Scene script records:
= = = =

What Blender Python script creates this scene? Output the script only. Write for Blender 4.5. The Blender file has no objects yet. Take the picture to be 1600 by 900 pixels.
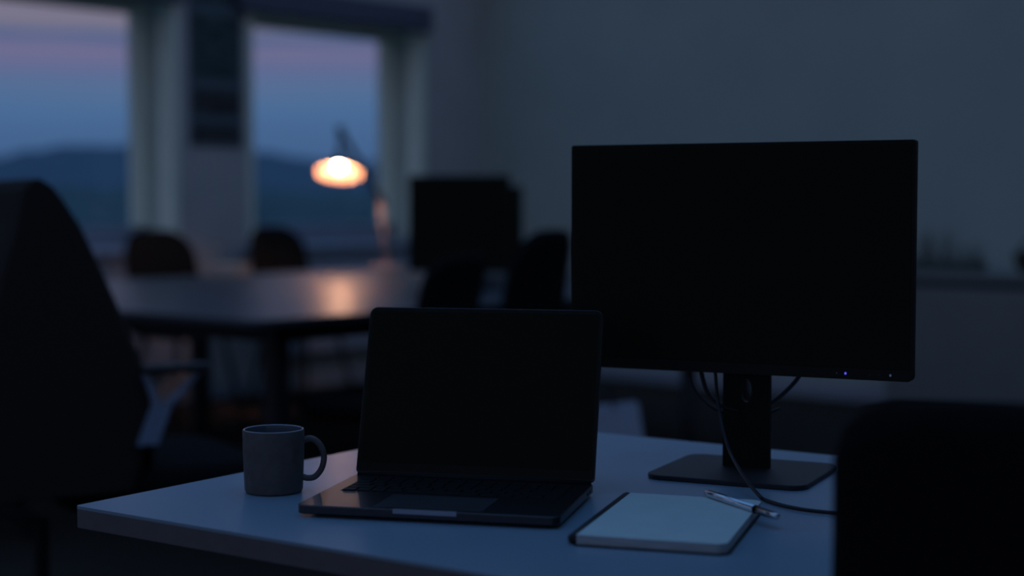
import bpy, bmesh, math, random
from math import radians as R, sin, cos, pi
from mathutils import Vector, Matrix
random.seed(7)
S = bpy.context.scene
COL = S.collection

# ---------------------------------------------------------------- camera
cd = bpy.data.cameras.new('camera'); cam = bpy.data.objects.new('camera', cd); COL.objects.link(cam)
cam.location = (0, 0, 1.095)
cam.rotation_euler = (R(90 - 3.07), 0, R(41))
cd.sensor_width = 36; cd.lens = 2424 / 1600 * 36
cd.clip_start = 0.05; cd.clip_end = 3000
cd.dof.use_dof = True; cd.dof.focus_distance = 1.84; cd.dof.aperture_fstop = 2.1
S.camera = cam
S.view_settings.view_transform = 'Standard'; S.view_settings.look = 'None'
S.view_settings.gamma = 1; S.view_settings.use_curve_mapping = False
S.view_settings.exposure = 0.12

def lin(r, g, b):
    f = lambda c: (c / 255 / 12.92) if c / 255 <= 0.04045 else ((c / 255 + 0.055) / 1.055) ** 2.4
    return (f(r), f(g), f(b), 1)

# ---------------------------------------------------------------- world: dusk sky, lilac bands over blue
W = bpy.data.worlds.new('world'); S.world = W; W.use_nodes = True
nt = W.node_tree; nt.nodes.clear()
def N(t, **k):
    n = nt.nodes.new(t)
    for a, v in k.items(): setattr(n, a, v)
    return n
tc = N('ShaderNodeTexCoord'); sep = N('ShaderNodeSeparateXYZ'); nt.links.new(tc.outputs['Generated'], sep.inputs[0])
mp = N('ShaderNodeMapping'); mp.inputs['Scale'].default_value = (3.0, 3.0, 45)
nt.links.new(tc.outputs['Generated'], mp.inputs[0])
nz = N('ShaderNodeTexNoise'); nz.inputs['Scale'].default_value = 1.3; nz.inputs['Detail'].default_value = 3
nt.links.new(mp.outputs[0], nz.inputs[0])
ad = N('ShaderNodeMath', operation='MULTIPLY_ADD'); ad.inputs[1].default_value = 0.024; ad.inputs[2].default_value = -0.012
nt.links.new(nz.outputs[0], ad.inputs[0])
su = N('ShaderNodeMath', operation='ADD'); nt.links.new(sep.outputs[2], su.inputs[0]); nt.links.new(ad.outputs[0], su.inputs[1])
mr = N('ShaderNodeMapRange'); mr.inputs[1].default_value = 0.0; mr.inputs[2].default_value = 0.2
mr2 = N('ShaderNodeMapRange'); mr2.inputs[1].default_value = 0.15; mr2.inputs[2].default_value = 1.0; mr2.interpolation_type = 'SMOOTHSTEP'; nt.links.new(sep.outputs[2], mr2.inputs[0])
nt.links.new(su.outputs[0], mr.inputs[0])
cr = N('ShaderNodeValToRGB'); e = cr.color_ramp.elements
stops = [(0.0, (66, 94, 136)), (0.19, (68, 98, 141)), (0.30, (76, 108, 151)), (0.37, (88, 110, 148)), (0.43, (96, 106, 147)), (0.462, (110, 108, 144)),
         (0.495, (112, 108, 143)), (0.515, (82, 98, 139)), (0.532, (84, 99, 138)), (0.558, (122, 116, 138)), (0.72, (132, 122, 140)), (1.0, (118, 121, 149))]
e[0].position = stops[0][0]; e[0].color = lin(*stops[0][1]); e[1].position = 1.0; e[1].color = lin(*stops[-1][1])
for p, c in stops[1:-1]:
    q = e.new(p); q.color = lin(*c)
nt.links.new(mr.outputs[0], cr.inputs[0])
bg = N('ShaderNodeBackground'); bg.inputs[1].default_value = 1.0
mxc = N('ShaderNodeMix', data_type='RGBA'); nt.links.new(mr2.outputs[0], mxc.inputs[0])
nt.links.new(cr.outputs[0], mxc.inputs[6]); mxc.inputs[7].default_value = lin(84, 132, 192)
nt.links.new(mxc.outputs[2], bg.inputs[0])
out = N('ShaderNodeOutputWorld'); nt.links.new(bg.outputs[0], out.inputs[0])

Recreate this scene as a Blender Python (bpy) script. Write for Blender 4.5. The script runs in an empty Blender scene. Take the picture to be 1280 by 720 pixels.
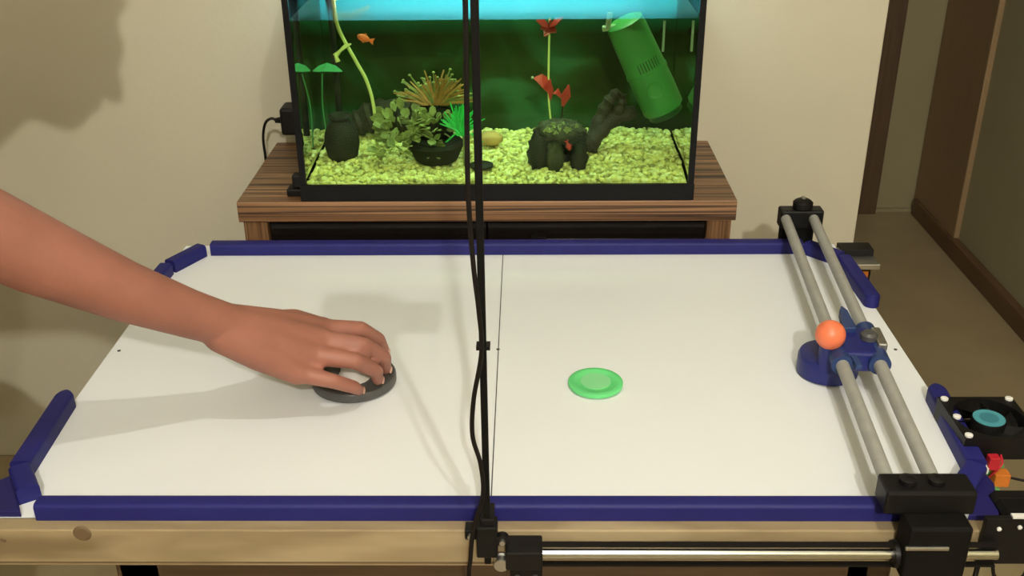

= = = =

CHALLENGE: Everything from the first line of the records through the line containing "COL = S.collection" should be reproduced exactly, apart from the pictures.

THE REPLY:
What Blender Python script creates this scene? Output the script only. Write for Blender 4.5. The Blender file has no objects yet. Take the picture to be 1600 by 900 pixels.
import bpy, bmesh, math, random
from math import radians as R, sin, cos, pi
from mathutils import Vector, Matrix
random.seed(7)
S = bpy.context.scene
COL = S.collection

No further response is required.